Primo. E’ sparita da tempo la passione politica, cosicchè se mancano interessi o ambizioni di potere anche trovare un assessore per un comune di 3000 anime può diventare un’impresa. Anche perché con i chiari di luna odierni far parte di una giunta oggi non è il massimo della vita: lo Stato non dà più come una volta e regalie e prebende sono sempre più difficili da distribuire. Inoltre c’è un fattore competenze che andrebbe rivalutato, non diciamo riaprire le scuole di partito, anche se vista l’improvvisazione di certi amministratori, una qualche nostalgia delle Frattocchie ci viene. Fare l’amministratore è un mestiere come un altro che comporta spirito di servizio e attenzione al bene comune. Tolti questi principi rimane soltanto il mero interesse personale, se manca questo, addio politica.

Secondo. Il provvedimento del difensore civico è fatto nello spirito del totem delle quote rosa. Ma forse il difensore in questione non si è accorto della solenne sciocchezza di una legge che costringe a volte ad andare contro natura. E che di fatto è la più discriminante delle leggi possibile. Ammettiamo che domani il sindaco abbia trovato la sua assessora. Bene.

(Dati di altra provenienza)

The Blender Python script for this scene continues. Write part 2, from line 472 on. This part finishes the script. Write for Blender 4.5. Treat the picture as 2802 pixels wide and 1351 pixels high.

Tutti gli altri colleghi di giunta sono entrati per meriti politici o per una qualche passione che li ha animati; lei, l’assessora, saprà sempre che è entrata perché costretta dagli eventi. In fondo nessuno la voleva o l’avrebbe voluta a Casina per le sue competenze o per la sua bravura, ma solo perché una legge levantina l’ha costretta ad entrare. La assessora, a patto che non sia la reincarnazione di Golda Meir, resterà sempre con il dubbio di essere nel posto sbagliato, chiamata alle armi mentre magari stava facendo, egregiamente, la mamma e basta o altro. Se non è discriminazione questa, come la chiamiamo?

Ipotesi, esperimento e tesi: la legge sulle pari opportunità che impone le quote rosa è ideologica e discriminatoria.